Un ancien salarié d’une école privée nous parle de sa directrice qui, dans un moment de faiblesse, lui a un jour avoué avoir son fqih attitré qu’elle sollicitait quand le niveau des inscriptions n’était pas conforme à ses espérances. Cette directice aurait ajouté : «Je ne suis pas la seule cliente de ce fqih et nombre de mes homologues, hommes et femmes, ont recours à ses services.» Des multitudes de cas similaires sont vécus tous les jours dans les entreprises.
Quant à Aïcha T., commerciale dans une société de textile, elle cherche à se protéger contre le mauvais œil. «J’ai une phobie de l’échec. Le simple fait de porter une amulette ou un talisman me rassure et me donne la certitude d’être protégée contre les mauvais esprits. Par exemple, je porte toujours sur moi un hjab de kouboul qui porte chance au travail et dans tout ce que j’entreprends», souligne-t-elle.
Quand ces pratiques sont courantes dans une entreprise, c’est qu’il y a un sérieux problème de management. «Le style directif crée l’incertitude et la crainte. Il diminue la visibilité de l’acteur par rapport aux critères objectifs de promotion, d’évolution dans l’entreprise. Dans cette situation, une promotion par exemple peut être perçue comme l’émanation de la volonté d’une seule personne dans l’entreprise, à savoir le dirigeant. Et quand on est en face de cela, on a parfois recours à des rituels pour “l’exorciser”», explique M. Al Motamassik.

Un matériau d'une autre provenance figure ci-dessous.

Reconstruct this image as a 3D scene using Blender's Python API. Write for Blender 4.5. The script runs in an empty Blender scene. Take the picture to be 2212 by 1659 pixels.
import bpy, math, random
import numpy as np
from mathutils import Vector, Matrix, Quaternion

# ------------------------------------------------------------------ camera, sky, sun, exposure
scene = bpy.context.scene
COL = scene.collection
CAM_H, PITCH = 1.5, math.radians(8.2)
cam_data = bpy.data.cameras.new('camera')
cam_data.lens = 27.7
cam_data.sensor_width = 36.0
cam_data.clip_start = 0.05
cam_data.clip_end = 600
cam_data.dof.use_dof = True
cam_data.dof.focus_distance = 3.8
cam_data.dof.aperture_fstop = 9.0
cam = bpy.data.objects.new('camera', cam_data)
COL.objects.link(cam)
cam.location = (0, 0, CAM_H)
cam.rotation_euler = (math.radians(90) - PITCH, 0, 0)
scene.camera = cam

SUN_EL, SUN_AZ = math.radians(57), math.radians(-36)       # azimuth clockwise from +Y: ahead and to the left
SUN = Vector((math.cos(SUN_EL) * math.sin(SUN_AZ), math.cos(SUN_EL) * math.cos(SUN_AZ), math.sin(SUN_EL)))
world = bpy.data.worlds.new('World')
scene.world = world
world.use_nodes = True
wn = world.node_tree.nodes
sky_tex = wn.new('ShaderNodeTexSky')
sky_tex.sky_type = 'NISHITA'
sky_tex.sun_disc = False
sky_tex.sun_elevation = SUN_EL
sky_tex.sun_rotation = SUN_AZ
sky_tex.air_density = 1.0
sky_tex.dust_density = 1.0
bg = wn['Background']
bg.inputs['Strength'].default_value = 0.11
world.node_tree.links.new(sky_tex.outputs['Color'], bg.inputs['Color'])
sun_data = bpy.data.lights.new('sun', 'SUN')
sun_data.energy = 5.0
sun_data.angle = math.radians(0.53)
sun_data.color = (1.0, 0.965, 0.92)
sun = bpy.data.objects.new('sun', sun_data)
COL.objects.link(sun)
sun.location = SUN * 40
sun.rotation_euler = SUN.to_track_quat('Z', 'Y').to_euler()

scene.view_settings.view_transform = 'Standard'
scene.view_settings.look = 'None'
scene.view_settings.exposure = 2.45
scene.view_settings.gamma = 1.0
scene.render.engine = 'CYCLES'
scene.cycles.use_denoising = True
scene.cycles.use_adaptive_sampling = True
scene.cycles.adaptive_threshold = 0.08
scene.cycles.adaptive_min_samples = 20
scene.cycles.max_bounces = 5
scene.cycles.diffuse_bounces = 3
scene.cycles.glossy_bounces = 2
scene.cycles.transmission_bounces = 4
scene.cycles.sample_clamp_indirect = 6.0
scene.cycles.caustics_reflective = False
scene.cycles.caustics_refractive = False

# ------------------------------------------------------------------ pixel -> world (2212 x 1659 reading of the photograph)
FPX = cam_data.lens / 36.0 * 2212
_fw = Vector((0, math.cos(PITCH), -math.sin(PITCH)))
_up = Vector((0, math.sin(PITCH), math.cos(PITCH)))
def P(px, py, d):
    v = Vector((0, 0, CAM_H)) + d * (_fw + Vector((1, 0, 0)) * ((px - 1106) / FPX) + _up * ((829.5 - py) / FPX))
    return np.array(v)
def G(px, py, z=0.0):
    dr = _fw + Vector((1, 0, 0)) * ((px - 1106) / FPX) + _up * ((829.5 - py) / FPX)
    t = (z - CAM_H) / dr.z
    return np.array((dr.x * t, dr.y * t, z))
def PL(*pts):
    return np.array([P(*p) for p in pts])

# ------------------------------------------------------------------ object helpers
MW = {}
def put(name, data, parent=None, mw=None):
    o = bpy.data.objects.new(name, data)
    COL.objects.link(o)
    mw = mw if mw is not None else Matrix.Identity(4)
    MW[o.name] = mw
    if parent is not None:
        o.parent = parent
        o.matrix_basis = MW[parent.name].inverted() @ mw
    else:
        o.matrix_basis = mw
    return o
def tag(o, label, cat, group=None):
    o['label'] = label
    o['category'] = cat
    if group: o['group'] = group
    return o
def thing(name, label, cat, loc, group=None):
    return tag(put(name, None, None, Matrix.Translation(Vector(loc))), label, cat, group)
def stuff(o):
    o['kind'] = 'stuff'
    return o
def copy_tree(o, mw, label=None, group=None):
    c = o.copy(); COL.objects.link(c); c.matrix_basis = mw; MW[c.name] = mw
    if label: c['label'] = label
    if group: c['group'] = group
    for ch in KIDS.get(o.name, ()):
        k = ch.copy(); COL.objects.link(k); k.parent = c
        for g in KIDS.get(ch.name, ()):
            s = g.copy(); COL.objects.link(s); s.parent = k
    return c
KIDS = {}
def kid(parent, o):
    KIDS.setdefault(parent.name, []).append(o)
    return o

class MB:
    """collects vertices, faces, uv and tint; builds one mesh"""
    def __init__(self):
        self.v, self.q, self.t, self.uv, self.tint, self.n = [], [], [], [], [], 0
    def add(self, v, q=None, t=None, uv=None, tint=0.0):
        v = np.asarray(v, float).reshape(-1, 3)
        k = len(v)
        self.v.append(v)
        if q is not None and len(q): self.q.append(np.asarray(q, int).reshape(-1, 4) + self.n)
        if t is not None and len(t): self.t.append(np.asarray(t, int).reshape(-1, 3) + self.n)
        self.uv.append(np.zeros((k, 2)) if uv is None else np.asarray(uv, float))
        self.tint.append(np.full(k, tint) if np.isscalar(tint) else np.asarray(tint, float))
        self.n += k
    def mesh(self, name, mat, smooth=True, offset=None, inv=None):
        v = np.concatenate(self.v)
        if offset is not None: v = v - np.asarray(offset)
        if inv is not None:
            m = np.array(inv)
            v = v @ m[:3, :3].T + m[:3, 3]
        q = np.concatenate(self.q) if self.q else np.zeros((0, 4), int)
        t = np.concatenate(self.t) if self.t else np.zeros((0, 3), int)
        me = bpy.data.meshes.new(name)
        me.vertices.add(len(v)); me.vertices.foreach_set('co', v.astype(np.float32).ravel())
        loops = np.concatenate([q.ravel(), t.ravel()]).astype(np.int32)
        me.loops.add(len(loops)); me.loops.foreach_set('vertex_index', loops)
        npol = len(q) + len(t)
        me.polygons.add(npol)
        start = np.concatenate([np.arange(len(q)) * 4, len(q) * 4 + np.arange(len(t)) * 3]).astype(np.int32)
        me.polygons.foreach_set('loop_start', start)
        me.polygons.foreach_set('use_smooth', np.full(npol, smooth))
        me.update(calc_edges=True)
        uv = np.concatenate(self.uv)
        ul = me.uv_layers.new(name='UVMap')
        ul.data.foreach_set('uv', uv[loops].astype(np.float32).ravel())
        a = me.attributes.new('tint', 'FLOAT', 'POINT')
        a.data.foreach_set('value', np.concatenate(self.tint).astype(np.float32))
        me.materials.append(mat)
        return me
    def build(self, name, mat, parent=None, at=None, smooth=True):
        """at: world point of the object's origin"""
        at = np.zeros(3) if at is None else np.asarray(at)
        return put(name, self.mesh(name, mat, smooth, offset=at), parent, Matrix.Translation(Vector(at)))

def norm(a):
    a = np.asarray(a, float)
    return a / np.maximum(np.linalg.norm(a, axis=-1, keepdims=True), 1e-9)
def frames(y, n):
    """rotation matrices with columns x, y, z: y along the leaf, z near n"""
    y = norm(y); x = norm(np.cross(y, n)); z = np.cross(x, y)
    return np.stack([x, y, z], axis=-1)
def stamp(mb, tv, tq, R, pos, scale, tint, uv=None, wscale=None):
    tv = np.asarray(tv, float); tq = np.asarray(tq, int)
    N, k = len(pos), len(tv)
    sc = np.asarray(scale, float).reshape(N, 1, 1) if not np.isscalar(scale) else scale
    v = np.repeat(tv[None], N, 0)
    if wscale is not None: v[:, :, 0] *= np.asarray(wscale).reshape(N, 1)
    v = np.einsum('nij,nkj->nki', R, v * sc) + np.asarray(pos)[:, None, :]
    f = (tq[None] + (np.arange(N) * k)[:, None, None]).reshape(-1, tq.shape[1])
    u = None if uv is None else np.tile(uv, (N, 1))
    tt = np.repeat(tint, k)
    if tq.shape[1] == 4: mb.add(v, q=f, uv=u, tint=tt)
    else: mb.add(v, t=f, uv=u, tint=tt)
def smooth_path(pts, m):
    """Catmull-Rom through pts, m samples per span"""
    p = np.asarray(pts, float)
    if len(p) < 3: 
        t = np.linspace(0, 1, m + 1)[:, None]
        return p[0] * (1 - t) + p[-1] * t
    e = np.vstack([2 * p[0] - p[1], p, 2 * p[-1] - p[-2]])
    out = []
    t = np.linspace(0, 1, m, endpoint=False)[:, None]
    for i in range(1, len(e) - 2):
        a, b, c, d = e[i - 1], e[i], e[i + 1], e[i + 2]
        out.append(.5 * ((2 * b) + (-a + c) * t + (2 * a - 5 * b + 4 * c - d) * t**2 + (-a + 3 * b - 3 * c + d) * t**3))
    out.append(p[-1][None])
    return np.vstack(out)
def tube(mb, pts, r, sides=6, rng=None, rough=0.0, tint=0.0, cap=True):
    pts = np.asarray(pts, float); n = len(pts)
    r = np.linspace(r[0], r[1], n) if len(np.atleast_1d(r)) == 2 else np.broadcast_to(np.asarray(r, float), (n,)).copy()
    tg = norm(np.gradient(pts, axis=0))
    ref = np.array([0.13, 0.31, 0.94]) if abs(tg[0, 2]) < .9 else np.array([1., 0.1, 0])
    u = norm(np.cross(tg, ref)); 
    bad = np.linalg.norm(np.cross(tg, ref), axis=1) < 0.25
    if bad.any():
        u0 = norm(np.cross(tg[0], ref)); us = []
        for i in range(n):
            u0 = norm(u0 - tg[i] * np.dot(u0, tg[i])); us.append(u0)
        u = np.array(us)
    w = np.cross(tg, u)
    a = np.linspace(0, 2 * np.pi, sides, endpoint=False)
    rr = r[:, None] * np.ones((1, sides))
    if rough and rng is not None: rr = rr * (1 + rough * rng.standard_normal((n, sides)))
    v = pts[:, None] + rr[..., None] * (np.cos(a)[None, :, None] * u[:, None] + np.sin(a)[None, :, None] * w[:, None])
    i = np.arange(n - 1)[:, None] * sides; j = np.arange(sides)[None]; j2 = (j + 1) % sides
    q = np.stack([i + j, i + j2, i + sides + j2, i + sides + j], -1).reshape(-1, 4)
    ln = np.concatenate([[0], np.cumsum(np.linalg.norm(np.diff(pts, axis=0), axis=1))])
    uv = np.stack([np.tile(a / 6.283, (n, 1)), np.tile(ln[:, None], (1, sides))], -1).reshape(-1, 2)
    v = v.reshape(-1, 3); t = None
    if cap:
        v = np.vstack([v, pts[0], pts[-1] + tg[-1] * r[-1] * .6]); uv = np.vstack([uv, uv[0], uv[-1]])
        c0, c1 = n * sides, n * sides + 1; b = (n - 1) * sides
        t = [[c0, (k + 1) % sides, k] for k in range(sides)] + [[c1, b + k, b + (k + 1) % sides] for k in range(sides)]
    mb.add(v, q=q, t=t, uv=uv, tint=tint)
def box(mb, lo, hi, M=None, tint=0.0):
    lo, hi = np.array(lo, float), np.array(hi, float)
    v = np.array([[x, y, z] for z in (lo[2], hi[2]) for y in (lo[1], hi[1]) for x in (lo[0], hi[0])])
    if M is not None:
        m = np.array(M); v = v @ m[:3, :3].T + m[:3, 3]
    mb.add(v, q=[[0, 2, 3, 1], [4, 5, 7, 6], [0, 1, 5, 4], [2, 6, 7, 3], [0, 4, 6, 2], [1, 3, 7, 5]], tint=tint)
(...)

Des choix qui sont à l’antipode des idées prônées en matière de management

Il n’y a pas que les salariés pour consulter les «tradipraticiens». Une curieuse histoire à fait le tour des rédactions, il y a deux ans. Les dirigeants d’une compagnie aérienne privée, inquiets de la multiplication des problèmes techniques sur leurs avions, ont fait égorger un bœuf noir sur la piste d’un aéroport de la place. Apparemment, le résultat a été probant. D’autres n’hésitent pas à solliciter les services d’un fqih pour sortir l’entreprise d’une mauvaise passe ou lui assurer un avenir radieux. Ces choix sont pourtant aux antipodes des idées prônées en matière de management, entre autres la rationalité, le suivi des objectifs, la veille et l’innovation.

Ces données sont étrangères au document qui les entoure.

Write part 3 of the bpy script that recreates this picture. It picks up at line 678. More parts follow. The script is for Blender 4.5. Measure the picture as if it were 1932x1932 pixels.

M. Motamassik tente de l’expliquer, en reprenant Paul Pascon. «Nous sommes dans une société composite. Cela signifie que l’instauration de nouveaux paradigmes n’élimine pas les anciennes pratiques. Les personnes réactivent tel ou tel comportement culturel en fonction de leur perception de la situation», explique-t-il.